TECTONICS-THE THREE-DIMENSIONAL PICTURE

The geology and, presumably, the deep structure of southern California illustrated along transect C3 (Figure. 8.6) is grossly two dimensional as far north as the Transverse Ranges. In the Transverse Ranges, the rocks on the southwest side of the San Andreas fault are similar to those in the Chocolate Mountains. These rocks are bounded on the south and west by older, deformed strands of the San Andreas fault system (Figure. 8.7; Powell, 1981). The tectonics also changes in the Transverse Ranges: Crustal-block motion swings to the west to follow the trend of the San Andreas fault, as discussed below.

Using Quaternary geologic and geodetic evidence, Weldon and Humphreys (1986) documented complex motion of crustal blocks in southern California that is not simply predictable from the motion vectors of the Pacific and North American plates. These motion vectors predict a large component of convergence across the San Andreas fault in the Transverse Ranges between the Big Bend and the Salton Trough (Figure. 8.7). For a total offset on the San Andreas fault system of about 300 km (Hill and Dibblee, 1953; Crowell, 1962, 1981; Powell, 1981), a maximum of 45 km of uplift in the Transverse Ranges would be expected (Weldon and Humphreys, 1986). However, the preservation in the Transverse Ranges of upper Cenozoic sedimentary rocks and of offset bedrock features on either side of the San Andreas fault argues against such major uplift and associated consumption of crust, as does the relatively minor crustal root in the Transverse Ranges (Figure. 8.3). Weldon and Humphreys (1986) constructed a kinematic model in which crustal blocks between the San Andreas fault and a system of borderland and other offshore faults rotate counterclock wise, parallel to the San Andreas fault, between the Salton Trough and the Big Bend (Figure. 8.7). Approximately two-thirds of the relative northwestward motion of the Pacific plate past the North American plate is taken up by the San Andreas fault system, including the San Jacinto fault; approximately one-third of it is taken up by the Elsinore fault, a system of borderland faults, and offshore faults in central California, including the San Gregorio-Hosgri fault (Figure. 8.7); and only a minor fraction of it is taken up within the blocks (see Humphreys and Weldon, in press).

A marked advance in the P-wave traveltimes of teleseismic arrivals in southern California is associated with the Transverse Ranges and extends across the San Andreas fault (Hadley and Kanamori, 1977; Raikes, 1980). Tomographic analysis of this anomaly indicates that it results from a vertical slablike region of relatively high velocity in the mantle which extends downward as far as 250 km (Humphreys and others, 1984; Humphreys, 1985; Humphreys and Clayton, in press). The amount of velocity increase, a maximum of 3 percent, is most reasonably explained by a thermal difference in the mantle.
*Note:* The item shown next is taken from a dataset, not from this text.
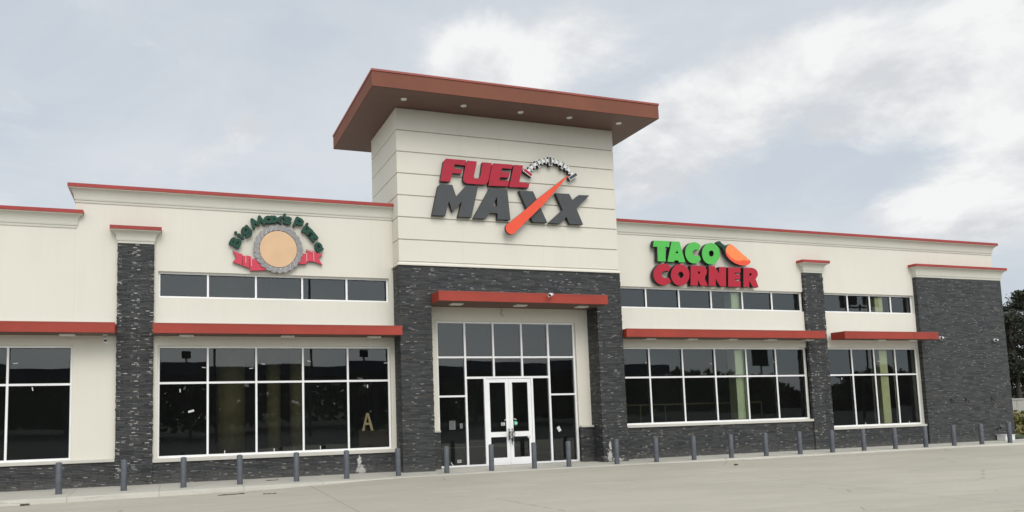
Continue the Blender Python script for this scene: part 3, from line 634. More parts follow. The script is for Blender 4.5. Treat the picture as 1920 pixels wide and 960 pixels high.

This velocity increase, coupled with a velocity decrease in the upper 90 km or so of mantle beneath the Salton Trough, led Humphreys and Hager (1984 and in press) to infer small-scale mantle convection between the Salton Trough and the Transverse Ranges. This convection involves passive rising of asthenosphere beneath the Salton Trough and cooling and sinking of lithosphere beneath the Transverse Ranges. The vertical extent of the inferred lithospheric slab beneath the Transverse Ranges, 250 km, is similar to the 300-km estimate of total offset along the San Andreas fault system. However, because the cooled mantle slab extends across the San Andreas fault, most of the mantle seems to be moving independently of the crust (Figure. 8.8; Hadley and Hanamori, 1977; Humphreys and others, 1984; Humphreys, 1985; Humphreys and Hager, in press). The horizon of decoupling is apparently at or below the Moho because crustal material is not entrained in the slablike feature. Additional decoupling may be occurring in the crust, similar to that postulated for central California (Yeats, 1981; Webb and Kanamori, 1985). Decoupling at the Moho requires that the deformational style and (or) location of the San Andreas fault system change from the crust to the mantle (Figure 8.8). We note that mantle drag on the crust is required to maintain the Big Bend in the San Andreas fault because plate-edge forces alone would tend to "short-circuit" the San Andreas fault south of the Big Bend and cause most plate motion to be taken up on the San Jacinto, Elsinore, or more westerly faults (Kosloff, 1978; Humphreys, 1985).

To summarize, block motions in the region between the Big Bend and the Salton Trough result in only minor interblock convergence in the crust. In contrast, major convergence in the lithospheric mantle is indicated by the presence of an inferred, sinking lithospheric slab.